Lastly, I am trying to take care of my health by eating healthier (which so far, has been pretty successful), and starting to exercise. I’m trying to get my sleep habits under control, too, because right now I find it very difficult to get to bed at a reasonable hour and even more difficult to get out of bed in the morning. I would like to be able to keep a more normal sleep cycle, and I think that getting exercise will help with that.

Having goals like this is helpful to me. It keeps me focused on what’s in front of me, right now, instead of just sitting around and waiting for the future. At the same time, making and reaching these goals feels good because I know that it brings me one step closer to being the person that I want to be when I have children. I want to be as strong as I can be, mentally, emotionally, spiritually, and physically, when the time comes. I know that having a baby will not fix any problems; instead, it will bring me new challenges with higher stakes.
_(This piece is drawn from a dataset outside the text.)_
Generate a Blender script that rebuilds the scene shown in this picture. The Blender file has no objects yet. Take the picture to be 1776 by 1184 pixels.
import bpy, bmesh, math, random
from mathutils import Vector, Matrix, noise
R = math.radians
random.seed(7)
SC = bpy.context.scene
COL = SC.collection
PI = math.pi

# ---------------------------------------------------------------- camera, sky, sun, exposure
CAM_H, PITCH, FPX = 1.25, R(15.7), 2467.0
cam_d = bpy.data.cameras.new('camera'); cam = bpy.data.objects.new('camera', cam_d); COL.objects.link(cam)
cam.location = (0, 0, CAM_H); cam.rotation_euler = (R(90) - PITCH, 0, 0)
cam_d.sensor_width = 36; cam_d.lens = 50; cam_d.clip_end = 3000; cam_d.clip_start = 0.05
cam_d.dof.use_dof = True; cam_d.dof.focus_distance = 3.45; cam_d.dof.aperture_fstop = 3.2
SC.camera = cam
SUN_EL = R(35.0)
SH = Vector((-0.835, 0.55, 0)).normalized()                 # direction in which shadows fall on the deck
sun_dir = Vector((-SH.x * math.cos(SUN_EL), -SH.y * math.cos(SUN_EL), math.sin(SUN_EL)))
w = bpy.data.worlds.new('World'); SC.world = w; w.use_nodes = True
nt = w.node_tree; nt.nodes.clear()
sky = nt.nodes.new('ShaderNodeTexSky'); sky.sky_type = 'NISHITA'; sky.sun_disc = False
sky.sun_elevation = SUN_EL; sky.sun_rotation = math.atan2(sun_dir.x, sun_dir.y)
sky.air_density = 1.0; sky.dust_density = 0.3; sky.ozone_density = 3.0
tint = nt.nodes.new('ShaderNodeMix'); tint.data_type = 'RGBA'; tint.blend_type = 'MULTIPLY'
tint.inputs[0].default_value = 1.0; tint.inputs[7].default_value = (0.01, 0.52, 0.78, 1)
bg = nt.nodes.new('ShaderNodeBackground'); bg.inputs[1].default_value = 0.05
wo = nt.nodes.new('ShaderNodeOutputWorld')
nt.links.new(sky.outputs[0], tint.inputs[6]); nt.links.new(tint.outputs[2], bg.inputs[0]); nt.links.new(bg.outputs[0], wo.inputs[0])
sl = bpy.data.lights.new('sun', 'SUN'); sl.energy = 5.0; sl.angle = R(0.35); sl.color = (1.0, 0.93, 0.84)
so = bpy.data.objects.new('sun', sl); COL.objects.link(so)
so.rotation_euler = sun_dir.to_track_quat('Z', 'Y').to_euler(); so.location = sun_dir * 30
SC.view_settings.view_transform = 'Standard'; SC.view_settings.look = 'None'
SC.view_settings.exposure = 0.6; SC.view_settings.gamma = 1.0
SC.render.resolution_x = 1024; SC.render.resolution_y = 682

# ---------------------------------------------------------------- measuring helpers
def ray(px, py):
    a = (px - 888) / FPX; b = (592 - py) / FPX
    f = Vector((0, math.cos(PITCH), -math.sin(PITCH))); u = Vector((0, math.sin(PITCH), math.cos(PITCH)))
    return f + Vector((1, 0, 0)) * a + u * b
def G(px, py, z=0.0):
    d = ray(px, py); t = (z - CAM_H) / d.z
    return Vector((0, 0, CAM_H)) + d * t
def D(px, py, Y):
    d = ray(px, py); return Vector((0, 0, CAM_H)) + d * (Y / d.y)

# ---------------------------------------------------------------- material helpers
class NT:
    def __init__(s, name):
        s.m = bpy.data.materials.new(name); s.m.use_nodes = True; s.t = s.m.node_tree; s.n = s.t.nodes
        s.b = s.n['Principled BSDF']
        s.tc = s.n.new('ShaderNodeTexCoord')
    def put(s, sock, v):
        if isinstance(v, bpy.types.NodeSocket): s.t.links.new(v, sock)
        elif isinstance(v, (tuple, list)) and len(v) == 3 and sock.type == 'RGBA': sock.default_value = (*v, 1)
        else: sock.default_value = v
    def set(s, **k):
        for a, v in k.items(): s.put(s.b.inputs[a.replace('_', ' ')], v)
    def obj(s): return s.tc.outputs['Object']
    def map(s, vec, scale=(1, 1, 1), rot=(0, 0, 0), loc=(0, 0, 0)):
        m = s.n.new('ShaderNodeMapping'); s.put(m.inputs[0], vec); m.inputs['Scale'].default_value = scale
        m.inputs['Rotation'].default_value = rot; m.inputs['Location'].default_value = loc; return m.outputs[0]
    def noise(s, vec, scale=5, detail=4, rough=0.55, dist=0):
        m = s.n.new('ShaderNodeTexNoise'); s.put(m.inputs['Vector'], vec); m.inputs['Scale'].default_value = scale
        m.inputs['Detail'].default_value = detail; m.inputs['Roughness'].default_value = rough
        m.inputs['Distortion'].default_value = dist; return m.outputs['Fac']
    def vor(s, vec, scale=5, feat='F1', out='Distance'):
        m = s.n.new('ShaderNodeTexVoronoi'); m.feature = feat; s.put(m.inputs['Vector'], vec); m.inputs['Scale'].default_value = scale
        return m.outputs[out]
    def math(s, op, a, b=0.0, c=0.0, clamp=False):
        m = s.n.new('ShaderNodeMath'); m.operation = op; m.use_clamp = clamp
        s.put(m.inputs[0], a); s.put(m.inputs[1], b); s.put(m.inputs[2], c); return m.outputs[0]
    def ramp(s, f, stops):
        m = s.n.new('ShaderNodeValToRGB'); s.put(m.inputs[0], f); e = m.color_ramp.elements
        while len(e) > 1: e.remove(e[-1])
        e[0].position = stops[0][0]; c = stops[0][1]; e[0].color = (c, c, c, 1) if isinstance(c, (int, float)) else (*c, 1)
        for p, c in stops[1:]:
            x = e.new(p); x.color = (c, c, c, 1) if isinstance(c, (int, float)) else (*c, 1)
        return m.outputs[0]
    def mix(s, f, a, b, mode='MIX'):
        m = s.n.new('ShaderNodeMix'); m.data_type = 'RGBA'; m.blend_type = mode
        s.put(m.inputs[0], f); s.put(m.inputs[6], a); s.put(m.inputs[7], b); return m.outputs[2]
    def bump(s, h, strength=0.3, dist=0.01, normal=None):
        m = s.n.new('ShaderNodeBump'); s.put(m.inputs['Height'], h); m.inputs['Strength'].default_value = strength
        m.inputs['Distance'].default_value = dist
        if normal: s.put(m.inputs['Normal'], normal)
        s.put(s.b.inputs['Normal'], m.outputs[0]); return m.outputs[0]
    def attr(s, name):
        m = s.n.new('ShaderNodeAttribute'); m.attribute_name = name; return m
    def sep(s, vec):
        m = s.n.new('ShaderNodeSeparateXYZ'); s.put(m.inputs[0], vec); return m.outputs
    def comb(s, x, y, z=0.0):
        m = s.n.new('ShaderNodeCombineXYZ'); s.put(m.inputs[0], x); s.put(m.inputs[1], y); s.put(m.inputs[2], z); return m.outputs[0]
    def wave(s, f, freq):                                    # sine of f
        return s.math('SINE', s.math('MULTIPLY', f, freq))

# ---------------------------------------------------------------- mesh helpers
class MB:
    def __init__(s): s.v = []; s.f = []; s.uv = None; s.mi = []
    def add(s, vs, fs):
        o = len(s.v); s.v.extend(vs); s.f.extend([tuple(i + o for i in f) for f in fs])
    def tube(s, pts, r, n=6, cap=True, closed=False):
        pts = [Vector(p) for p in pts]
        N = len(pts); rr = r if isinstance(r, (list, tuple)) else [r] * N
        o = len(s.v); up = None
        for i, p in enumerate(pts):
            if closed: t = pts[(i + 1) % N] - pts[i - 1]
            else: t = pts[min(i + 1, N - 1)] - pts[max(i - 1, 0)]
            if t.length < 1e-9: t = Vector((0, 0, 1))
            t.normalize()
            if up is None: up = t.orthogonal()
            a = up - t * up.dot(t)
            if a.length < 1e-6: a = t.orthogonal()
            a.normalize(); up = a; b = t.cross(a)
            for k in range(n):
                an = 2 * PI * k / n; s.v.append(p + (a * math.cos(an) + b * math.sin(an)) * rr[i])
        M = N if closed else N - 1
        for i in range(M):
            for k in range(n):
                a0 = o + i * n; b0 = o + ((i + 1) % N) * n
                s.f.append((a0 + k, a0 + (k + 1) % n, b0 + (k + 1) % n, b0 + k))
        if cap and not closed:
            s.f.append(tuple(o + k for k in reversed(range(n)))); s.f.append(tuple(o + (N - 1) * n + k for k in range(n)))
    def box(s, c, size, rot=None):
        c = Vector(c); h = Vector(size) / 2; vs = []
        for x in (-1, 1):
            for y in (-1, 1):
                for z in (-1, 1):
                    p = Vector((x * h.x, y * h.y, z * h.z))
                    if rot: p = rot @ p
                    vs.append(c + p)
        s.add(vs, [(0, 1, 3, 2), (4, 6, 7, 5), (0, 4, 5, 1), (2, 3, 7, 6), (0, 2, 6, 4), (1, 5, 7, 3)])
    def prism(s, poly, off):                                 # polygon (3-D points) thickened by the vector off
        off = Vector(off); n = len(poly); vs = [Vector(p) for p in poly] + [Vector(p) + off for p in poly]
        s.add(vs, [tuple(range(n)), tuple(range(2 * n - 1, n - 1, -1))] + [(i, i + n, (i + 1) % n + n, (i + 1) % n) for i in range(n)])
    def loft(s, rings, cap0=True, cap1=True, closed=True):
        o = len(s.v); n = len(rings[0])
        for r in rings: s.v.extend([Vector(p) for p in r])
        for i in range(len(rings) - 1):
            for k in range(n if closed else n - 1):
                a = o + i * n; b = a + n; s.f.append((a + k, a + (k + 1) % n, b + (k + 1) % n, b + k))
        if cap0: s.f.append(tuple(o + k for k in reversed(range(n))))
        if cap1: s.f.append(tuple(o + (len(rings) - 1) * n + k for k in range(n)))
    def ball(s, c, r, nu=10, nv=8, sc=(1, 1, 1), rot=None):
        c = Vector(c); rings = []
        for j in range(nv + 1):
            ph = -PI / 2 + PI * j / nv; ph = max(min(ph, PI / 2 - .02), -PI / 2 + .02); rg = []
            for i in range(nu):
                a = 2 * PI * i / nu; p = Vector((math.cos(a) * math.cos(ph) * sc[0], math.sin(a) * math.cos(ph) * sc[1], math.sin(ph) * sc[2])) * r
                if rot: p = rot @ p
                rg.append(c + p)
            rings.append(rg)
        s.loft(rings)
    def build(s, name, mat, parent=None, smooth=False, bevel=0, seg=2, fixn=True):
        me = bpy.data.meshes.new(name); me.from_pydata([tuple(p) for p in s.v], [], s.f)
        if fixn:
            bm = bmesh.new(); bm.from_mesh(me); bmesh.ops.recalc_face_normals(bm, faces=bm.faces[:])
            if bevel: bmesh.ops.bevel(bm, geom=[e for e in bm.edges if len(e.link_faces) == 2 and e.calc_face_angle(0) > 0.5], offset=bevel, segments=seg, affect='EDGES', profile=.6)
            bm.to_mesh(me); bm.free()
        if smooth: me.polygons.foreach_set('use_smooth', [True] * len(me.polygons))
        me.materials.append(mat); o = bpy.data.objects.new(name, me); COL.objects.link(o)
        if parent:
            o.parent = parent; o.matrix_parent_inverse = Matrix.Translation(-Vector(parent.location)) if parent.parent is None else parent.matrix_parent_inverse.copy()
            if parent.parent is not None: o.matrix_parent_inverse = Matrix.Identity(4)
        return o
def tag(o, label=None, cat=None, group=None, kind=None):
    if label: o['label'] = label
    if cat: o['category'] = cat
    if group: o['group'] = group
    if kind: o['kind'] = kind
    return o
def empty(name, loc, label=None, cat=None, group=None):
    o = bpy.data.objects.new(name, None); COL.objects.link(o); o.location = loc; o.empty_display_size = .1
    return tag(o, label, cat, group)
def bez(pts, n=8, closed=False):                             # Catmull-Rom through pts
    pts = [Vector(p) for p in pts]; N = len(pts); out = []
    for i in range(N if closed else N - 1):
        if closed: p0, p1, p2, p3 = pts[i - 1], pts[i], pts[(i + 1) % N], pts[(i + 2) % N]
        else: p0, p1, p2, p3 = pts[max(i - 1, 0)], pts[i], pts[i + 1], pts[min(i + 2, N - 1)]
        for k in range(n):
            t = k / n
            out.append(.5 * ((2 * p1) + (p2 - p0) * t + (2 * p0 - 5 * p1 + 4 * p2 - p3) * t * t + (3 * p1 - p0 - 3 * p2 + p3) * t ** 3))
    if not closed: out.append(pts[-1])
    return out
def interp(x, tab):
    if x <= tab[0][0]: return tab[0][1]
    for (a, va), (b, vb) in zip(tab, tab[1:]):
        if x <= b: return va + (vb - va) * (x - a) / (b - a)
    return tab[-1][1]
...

That’s why I want to make sure that I am as rock solid as possible, both as a person and in my marriage.

Marriage is still treating me well, on that note. Cory and I are constantly taking steps to become more and more healthy in our communication, our connectedness, and our spiritual growth together. Things are going well, and I thank God for giving me such a wonderful husband every day.

Well, that’s all I have for you today. Thank you so much for reading and have a wonderful week!